Our industry is changing fast. It’s aware of and inspired by global cinema these days. But yes, at first I did face the attitude, how can an intelligent girl from a literate family be in films? Which doesn’t say much for the self-image of our industry, does it? But no big deal. Our business is full of challenges for everyone; breaking that misconception was my personal adventure.

From Seducing Maarya to Strangers and now Rang Rasiya, the enchantress-seductress seems to be your preferred role. Comment.
Ah! (laughs) I don’t cast myself in these roles, do I? But I’m delighted to have played them. Maarya, Preity, and Sugandha are poles apart from each other, all enchantresses but each unique.  After all, cinema is the most seductive medium and we actors are hired to seduce the audiences. So yes, I’m all for seduction. Bring it on.

What are your upcoming releases and the films you are working on?
I’m excited about three other releases, besides Rang Rasiya.

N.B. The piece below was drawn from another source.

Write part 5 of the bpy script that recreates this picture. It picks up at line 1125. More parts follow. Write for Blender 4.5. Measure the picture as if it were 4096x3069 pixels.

The Forest, a Hollywood eco-thriller directed by Ashwin Kumar casts me as a tough-talking, tender-hearted city chick with a gun; Sharpe’s Peril, a British action adventure I just completed has me as a 19th century Indian princess who loves to ride horses and fights with Sean Bean; and The World Unseen, a South African period romance in which I play a rebel who chooses forbidden love and is brutally hunted by the police.
The next few weeks will be busy with the shoot of Zindabad, a political satire by Anubhav Sinha and Anil Chaudhary, in which I play an idealistic, young reporter who believes she can change the world— and grows up in just one day.